---- DATA SHOWN
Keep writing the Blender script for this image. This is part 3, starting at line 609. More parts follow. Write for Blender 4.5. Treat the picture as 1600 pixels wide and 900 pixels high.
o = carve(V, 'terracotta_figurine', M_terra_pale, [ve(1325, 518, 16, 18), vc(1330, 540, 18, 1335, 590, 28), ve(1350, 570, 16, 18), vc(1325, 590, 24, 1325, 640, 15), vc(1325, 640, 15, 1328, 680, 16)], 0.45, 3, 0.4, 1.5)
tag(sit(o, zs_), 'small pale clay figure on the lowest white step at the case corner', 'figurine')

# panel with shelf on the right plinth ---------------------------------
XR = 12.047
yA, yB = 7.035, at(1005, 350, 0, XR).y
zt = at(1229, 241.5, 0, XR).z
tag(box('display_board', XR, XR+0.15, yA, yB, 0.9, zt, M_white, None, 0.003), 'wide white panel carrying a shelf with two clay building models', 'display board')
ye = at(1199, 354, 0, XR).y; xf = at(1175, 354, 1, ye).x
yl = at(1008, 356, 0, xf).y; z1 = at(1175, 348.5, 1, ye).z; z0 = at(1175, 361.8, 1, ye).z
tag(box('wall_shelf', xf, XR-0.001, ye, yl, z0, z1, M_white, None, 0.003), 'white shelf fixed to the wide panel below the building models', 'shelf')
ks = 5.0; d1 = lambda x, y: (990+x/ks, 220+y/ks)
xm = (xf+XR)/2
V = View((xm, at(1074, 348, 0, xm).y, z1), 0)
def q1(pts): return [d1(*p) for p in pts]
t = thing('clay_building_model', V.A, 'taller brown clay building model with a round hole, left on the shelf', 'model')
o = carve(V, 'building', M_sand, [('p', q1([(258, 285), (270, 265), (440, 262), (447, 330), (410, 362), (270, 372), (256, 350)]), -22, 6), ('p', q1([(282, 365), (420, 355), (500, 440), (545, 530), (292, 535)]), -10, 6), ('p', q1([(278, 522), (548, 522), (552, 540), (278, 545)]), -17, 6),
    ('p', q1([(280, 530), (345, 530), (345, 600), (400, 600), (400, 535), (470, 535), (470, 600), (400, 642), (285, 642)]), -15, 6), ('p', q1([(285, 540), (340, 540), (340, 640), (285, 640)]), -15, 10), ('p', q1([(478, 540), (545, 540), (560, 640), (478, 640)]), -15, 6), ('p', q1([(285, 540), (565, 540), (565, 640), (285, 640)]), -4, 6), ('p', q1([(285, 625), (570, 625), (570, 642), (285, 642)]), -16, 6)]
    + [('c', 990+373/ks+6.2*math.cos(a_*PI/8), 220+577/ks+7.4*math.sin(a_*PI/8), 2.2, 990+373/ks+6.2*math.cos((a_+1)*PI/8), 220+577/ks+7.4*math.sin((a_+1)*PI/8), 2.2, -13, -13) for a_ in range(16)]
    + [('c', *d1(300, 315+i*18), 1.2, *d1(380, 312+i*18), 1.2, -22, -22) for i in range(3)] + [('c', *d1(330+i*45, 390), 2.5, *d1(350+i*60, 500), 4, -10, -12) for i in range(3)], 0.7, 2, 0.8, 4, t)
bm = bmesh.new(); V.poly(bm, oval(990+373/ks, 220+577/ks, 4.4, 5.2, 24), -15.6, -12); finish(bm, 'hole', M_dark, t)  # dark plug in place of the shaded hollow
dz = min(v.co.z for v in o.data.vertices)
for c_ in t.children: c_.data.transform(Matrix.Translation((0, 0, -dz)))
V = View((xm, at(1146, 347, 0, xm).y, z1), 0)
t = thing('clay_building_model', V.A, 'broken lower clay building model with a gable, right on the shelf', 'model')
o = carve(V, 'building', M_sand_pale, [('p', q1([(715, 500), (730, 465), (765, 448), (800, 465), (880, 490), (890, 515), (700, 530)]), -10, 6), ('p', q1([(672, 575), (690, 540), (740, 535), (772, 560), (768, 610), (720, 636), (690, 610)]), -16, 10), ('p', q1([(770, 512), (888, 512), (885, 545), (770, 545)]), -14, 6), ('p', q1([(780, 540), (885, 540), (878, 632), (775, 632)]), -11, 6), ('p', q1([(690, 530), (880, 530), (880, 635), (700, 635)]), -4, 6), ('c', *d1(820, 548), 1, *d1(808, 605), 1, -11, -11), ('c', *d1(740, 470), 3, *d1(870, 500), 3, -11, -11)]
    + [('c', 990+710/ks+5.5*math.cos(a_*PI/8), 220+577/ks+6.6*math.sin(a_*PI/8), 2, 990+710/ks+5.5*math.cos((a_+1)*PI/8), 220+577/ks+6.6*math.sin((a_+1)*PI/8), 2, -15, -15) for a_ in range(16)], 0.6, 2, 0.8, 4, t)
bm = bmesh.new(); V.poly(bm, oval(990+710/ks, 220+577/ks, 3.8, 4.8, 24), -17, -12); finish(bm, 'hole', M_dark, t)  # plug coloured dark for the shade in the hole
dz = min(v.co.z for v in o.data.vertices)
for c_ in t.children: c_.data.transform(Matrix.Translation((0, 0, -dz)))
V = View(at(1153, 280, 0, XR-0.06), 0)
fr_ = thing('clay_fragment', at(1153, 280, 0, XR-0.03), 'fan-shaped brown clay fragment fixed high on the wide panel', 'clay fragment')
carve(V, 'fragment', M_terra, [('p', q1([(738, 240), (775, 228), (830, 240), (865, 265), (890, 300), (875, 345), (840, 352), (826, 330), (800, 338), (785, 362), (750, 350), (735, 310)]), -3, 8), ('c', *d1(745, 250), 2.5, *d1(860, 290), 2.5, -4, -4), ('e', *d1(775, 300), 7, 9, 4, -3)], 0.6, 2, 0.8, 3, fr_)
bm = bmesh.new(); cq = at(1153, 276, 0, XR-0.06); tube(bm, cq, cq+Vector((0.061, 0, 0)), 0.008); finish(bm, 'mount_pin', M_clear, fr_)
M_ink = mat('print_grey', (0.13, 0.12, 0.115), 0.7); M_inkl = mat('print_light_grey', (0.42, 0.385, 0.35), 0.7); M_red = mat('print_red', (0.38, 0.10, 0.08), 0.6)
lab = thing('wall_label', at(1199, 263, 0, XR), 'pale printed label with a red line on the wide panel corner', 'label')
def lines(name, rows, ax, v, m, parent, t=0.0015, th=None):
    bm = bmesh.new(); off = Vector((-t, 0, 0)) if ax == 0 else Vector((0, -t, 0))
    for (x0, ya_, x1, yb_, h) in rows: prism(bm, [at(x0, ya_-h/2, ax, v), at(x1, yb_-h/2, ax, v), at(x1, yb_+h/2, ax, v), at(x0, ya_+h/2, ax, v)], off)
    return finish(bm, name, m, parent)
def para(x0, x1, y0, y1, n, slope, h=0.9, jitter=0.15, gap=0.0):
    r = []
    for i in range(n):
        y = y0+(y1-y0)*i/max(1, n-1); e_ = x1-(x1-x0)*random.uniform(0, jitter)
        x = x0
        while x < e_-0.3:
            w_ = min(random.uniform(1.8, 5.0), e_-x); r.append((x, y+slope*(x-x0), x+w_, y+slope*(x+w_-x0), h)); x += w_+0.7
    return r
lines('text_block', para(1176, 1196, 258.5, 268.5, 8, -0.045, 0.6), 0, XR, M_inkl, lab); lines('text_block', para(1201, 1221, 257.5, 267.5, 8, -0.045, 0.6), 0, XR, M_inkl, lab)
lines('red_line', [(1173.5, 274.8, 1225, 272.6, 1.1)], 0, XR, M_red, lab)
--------
DIRECTION: Write down the full listing again, exactly.

RESPONSE TO THE EXERCISE:
Keep writing the Blender script for this image. This is part 3, starting at line 609. More parts follow. Write for Blender 4.5. Treat the picture as 1600 pixels wide and 900 pixels high.
o = carve(V, 'terracotta_figurine', M_terra_pale, [ve(1325, 518, 16, 18), vc(1330, 540, 18, 1335, 590, 28), ve(1350, 570, 16, 18), vc(1325, 590, 24, 1325, 640, 15), vc(1325, 640, 15, 1328, 680, 16)], 0.45, 3, 0.4, 1.5)
tag(sit(o, zs_), 'small pale clay figure on the lowest white step at the case corner', 'figurine')

# panel with shelf on the right plinth ---------------------------------
XR = 12.047
yA, yB = 7.035, at(1005, 350, 0, XR).y
zt = at(1229, 241.5, 0, XR).z
tag(box('display_board', XR, XR+0.15, yA, yB, 0.9, zt, M_white, None, 0.003), 'wide white panel carrying a shelf with two clay building models', 'display board')
ye = at(1199, 354, 0, XR).y; xf = at(1175, 354, 1, ye).x
yl = at(1008, 356, 0, xf).y; z1 = at(1175, 348.5, 1, ye).z; z0 = at(1175, 361.8, 1, ye).z
tag(box('wall_shelf', xf, XR-0.001, ye, yl, z0, z1, M_white, None, 0.003), 'white shelf fixed to the wide panel below the building models', 'shelf')
ks = 5.0; d1 = lambda x, y: (990+x/ks, 220+y/ks)
xm = (xf+XR)/2
V = View((xm, at(1074, 348, 0, xm).y, z1), 0)
def q1(pts): return [d1(*p) for p in pts]
t = thing('clay_building_model', V.A, 'taller brown clay building model with a round hole, left on the shelf', 'model')
o = carve(V, 'building', M_sand, [('p', q1([(258, 285), (270, 265), (440, 262), (447, 330), (410, 362), (270, 372), (256, 350)]), -22, 6), ('p', q1([(282, 365), (420, 355), (500, 440), (545, 530), (292, 535)]), -10, 6), ('p', q1([(278, 522), (548, 522), (552, 540), (278, 545)]), -17, 6),
    ('p', q1([(280, 530), (345, 530), (345, 600), (400, 600), (400, 535), (470, 535), (470, 600), (400, 642), (285, 642)]), -15, 6), ('p', q1([(285, 540), (340, 540), (340, 640), (285, 640)]), -15, 10), ('p', q1([(478, 540), (545, 540), (560, 640), (478, 640)]), -15, 6), ('p', q1([(285, 540), (565, 540), (565, 640), (285, 640)]), -4, 6), ('p', q1([(285, 625), (570, 625), (570, 642), (285, 642)]), -16, 6)]
    + [('c', 990+373/ks+6.2*math.cos(a_*PI/8), 220+577/ks+7.4*math.sin(a_*PI/8), 2.2, 990+373/ks+6.2*math.cos((a_+1)*PI/8), 220+577/ks+7.4*math.sin((a_+1)*PI/8), 2.2, -13, -13) for a_ in range(16)]
    + [('c', *d1(300, 315+i*18), 1.2, *d1(380, 312+i*18), 1.2, -22, -22) for i in range(3)] + [('c', *d1(330+i*45, 390), 2.5, *d1(350+i*60, 500), 4, -10, -12) for i in range(3)], 0.7, 2, 0.8, 4, t)
bm = bmesh.new(); V.poly(bm, oval(990+373/ks, 220+577/ks, 4.4, 5.2, 24), -15.6, -12); finish(bm, 'hole', M_dark, t)  # dark plug in place of the shaded hollow
dz = min(v.co.z for v in o.data.vertices)
for c_ in t.children: c_.data.transform(Matrix.Translation((0, 0, -dz)))
V = View((xm, at(1146, 347, 0, xm).y, z1), 0)
t = thing('clay_building_model', V.A, 'broken lower clay building model with a gable, right on the shelf', 'model')
o = carve(V, 'building', M_sand_pale, [('p', q1([(715, 500), (730, 465), (765, 448), (800, 465), (880, 490), (890, 515), (700, 530)]), -10, 6), ('p', q1([(672, 575), (690, 540), (740, 535), (772, 560), (768, 610), (720, 636), (690, 610)]), -16, 10), ('p', q1([(770, 512), (888, 512), (885, 545), (770, 545)]), -14, 6), ('p', q1([(780, 540), (885, 540), (878, 632), (775, 632)]), -11, 6), ('p', q1([(690, 530), (880, 530), (880, 635), (700, 635)]), -4, 6), ('c', *d1(820, 548), 1, *d1(808, 605), 1, -11, -11), ('c', *d1(740, 470), 3, *d1(870, 500), 3, -11, -11)]
    + [('c', 990+710/ks+5.5*math.cos(a_*PI/8), 220+577/ks+6.6*math.sin(a_*PI/8), 2, 990+710/ks+5.5*math.cos((a_+1)*PI/8), 220+577/ks+6.6*math.sin((a_+1)*PI/8), 2, -15, -15) for a_ in range(16)], 0.6, 2, 0.8, 4, t)
bm = bmesh.new(); V.poly(bm, oval(990+710/ks, 220+577/ks, 3.8, 4.8, 24), -17, -12); finish(bm, 'hole', M_dark, t)  # plug coloured dark for the shade in the hole
dz = min(v.co.z for v in o.data.vertices)
for c_ in t.children: c_.data.transform(Matrix.Translation((0, 0, -dz)))
V = View(at(1153, 280, 0, XR-0.06), 0)
fr_ = thing('clay_fragment', at(1153, 280, 0, XR-0.03), 'fan-shaped brown clay fragment fixed high on the wide panel', 'clay fragment')
carve(V, 'fragment', M_terra, [('p', q1([(738, 240), (775, 228), (830, 240), (865, 265), (890, 300), (875, 345), (840, 352), (826, 330), (800, 338), (785, 362), (750, 350), (735, 310)]), -3, 8), ('c', *d1(745, 250), 2.5, *d1(860, 290), 2.5, -4, -4), ('e', *d1(775, 300), 7, 9, 4, -3)], 0.6, 2, 0.8, 3, fr_)
bm = bmesh.new(); cq = at(1153, 276, 0, XR-0.06); tube(bm, cq, cq+Vector((0.061, 0, 0)), 0.008); finish(bm, 'mount_pin', M_clear, fr_)
M_ink = mat('print_grey', (0.13, 0.12, 0.115), 0.7); M_inkl = mat('print_light_grey', (0.42, 0.385, 0.35), 0.7); M_red = mat('print_red', (0.38, 0.10, 0.08), 0.6)
lab = thing('wall_label', at(1199, 263, 0, XR), 'pale printed label with a red line on the wide panel corner', 'label')
def lines(name, rows, ax, v, m, parent, t=0.0015, th=None):
    bm = bmesh.new(); off = Vector((-t, 0, 0)) if ax == 0 else Vector((0, -t, 0))
    for (x0, ya_, x1, yb_, h) in rows: prism(bm, [at(x0, ya_-h/2, ax, v), at(x1, yb_-h/2, ax, v), at(x1, yb_+h/2, ax, v), at(x0, ya_+h/2, ax, v)], off)
    return finish(bm, name, m, parent)
def para(x0, x1, y0, y1, n, slope, h=0.9, jitter=0.15, gap=0.0):
    r = []
    for i in range(n):
        y = y0+(y1-y0)*i/max(1, n-1); e_ = x1-(x1-x0)*random.uniform(0, jitter)
        x = x0
        while x < e_-0.3:
            w_ = min(random.uniform(1.8, 5.0), e_-x); r.append((x, y+slope*(x-x0), x+w_, y+slope*(x+w_-x0), h)); x += w_+0.7
    return r
lines('text_block', para(1176, 1196, 258.5, 268.5, 8, -0.045, 0.6), 0, XR, M_inkl, lab); lines('text_block', para(1201, 1221, 257.5, 267.5, 8, -0.045, 0.6), 0, XR, M_inkl, lab)
lines('red_line', [(1173.5, 274.8, 1225, 272.6, 1.1)], 0, XR, M_red, lab)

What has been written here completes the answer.